SUPPLIED MATERIAL:
━━━━━━━━━━━━━━━━

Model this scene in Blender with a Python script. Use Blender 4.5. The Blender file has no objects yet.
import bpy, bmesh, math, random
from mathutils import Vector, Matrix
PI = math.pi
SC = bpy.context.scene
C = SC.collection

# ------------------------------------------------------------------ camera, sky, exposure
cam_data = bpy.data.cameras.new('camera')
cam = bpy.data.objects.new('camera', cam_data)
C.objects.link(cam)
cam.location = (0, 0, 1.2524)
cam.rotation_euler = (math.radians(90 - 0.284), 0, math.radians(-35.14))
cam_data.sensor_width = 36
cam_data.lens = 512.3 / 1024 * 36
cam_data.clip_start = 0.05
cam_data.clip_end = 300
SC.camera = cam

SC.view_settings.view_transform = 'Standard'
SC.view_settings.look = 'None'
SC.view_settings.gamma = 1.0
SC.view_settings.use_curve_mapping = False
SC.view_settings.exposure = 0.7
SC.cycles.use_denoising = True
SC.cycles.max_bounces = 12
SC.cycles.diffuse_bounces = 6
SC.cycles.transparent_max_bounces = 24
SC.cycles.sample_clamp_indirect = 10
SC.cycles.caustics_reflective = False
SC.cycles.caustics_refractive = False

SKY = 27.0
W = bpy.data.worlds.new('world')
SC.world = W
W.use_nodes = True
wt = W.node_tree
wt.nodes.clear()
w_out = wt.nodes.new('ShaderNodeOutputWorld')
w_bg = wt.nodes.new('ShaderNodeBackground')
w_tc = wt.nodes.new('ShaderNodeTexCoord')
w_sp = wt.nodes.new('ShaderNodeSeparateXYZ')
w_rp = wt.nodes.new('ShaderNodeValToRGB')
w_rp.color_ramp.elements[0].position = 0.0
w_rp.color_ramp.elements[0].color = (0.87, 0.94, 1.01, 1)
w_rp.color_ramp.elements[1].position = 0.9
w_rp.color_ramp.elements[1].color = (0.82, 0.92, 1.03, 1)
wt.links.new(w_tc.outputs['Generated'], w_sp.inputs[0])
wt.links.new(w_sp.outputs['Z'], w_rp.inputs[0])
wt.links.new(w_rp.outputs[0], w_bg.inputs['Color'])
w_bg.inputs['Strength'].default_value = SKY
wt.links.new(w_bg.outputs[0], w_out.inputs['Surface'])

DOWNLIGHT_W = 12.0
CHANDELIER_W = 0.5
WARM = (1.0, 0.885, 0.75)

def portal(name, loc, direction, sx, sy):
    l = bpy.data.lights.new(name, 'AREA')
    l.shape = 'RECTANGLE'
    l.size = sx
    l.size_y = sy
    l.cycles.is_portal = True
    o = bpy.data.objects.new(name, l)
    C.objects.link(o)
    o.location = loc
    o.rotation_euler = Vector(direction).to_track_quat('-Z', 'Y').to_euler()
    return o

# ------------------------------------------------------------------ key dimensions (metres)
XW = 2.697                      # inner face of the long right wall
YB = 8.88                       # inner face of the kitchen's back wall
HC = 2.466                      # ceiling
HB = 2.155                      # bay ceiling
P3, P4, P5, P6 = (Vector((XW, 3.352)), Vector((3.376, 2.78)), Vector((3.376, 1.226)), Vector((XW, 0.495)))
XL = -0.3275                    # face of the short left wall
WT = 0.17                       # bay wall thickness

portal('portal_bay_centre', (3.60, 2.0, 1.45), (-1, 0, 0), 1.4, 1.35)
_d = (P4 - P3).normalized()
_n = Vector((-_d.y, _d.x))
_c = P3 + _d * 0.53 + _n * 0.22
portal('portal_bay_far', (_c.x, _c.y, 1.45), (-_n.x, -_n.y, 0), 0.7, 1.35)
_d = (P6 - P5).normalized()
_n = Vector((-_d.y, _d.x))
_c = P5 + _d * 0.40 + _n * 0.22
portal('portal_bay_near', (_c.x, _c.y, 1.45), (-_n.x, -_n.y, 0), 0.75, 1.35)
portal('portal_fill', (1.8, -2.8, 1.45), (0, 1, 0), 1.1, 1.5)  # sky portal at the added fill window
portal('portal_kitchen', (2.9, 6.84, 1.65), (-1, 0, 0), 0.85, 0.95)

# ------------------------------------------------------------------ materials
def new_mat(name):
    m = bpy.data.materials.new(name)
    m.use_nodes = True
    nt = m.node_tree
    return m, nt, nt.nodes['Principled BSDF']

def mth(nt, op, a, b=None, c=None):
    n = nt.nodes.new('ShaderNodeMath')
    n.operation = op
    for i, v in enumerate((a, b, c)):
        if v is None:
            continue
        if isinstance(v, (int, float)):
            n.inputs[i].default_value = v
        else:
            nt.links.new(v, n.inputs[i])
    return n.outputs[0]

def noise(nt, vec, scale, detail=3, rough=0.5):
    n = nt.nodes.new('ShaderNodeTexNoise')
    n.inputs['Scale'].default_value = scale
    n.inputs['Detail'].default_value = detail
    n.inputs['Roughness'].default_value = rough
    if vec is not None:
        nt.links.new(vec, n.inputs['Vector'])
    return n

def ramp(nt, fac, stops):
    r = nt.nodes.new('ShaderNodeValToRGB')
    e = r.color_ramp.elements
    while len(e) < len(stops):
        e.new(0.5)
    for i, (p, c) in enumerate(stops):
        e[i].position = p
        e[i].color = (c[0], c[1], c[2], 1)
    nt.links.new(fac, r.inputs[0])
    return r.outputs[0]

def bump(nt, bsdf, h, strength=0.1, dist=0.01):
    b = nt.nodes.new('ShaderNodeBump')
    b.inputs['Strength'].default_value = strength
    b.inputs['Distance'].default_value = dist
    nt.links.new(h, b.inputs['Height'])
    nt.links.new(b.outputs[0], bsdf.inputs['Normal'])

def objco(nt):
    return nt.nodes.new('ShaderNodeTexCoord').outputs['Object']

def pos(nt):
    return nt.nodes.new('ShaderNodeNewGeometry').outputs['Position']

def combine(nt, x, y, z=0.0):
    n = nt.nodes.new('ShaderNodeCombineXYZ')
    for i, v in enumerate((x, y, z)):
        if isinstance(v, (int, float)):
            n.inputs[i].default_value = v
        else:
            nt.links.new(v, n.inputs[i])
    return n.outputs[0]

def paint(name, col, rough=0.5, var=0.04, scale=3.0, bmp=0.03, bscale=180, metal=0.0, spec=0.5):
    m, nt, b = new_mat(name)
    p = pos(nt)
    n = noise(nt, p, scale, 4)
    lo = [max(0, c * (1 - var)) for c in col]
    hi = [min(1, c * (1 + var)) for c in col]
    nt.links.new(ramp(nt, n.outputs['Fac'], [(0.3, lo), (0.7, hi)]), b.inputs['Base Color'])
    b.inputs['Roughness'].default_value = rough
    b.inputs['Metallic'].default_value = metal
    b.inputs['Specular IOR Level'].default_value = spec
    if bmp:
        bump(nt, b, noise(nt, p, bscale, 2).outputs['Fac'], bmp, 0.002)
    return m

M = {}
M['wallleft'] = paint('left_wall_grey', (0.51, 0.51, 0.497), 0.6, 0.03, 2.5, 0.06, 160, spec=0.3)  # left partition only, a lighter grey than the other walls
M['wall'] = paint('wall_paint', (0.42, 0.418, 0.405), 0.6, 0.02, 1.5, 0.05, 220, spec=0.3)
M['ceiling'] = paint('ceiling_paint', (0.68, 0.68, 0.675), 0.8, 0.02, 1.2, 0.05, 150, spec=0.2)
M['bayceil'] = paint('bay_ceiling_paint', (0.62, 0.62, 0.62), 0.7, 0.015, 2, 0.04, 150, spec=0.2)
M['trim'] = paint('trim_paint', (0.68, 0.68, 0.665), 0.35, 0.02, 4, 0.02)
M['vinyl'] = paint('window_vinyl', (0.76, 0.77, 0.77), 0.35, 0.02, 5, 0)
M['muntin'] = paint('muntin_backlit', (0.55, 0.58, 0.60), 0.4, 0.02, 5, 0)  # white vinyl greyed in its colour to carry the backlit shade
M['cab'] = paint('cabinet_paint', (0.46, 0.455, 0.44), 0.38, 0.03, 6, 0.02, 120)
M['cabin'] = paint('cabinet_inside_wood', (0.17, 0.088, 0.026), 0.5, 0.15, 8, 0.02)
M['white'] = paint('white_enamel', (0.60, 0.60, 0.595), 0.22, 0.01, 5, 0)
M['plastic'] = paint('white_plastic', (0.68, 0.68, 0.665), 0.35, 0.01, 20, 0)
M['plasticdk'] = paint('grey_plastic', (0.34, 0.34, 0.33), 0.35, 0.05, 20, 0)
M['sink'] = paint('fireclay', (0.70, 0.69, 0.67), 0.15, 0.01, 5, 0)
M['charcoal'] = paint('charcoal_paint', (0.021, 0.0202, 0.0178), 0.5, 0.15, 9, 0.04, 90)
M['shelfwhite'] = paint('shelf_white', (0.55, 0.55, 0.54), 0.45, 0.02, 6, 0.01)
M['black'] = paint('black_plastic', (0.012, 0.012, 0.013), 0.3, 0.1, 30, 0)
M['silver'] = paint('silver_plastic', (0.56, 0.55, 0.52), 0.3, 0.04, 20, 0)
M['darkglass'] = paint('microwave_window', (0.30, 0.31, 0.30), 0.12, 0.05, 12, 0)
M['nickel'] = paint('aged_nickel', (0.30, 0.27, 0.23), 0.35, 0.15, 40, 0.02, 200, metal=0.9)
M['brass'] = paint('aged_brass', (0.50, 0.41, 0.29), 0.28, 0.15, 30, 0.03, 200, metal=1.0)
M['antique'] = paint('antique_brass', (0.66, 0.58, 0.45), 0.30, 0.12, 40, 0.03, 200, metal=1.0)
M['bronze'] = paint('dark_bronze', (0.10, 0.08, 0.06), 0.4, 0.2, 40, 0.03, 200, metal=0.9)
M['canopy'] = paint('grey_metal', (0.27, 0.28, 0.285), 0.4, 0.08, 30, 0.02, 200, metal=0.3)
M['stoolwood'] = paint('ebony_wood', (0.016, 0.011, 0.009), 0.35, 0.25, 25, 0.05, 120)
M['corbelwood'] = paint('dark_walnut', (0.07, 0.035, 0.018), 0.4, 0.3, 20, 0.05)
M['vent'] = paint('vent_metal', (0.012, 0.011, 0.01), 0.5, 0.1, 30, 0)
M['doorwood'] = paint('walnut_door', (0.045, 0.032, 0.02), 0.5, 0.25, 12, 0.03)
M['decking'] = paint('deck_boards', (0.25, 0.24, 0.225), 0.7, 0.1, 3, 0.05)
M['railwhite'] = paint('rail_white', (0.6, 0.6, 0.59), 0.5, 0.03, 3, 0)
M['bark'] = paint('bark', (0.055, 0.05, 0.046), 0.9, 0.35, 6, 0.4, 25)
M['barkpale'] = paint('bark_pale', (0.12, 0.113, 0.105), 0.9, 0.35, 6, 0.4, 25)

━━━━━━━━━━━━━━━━

WHAT YOU SHOULD DO: What are the exact lines from the beginning of the material through the line containing "SC.camera = cam"? Write out those lines alone.

WRITTEN SOLUTION:
Model this scene in Blender with a Python script. Use Blender 4.5. The Blender file has no objects yet.
import bpy, bmesh, math, random
from mathutils import Vector, Matrix
PI = math.pi
SC = bpy.context.scene
C = SC.collection

# ------------------------------------------------------------------ camera, sky, exposure
cam_data = bpy.data.cameras.new('camera')
cam = bpy.data.objects.new('camera', cam_data)
C.objects.link(cam)
cam.location = (0, 0, 1.2524)
cam.rotation_euler = (math.radians(90 - 0.284), 0, math.radians(-35.14))
cam_data.sensor_width = 36
cam_data.lens = 512.3 / 1024 * 36
cam_data.clip_start = 0.05
cam_data.clip_end = 300
SC.camera = cam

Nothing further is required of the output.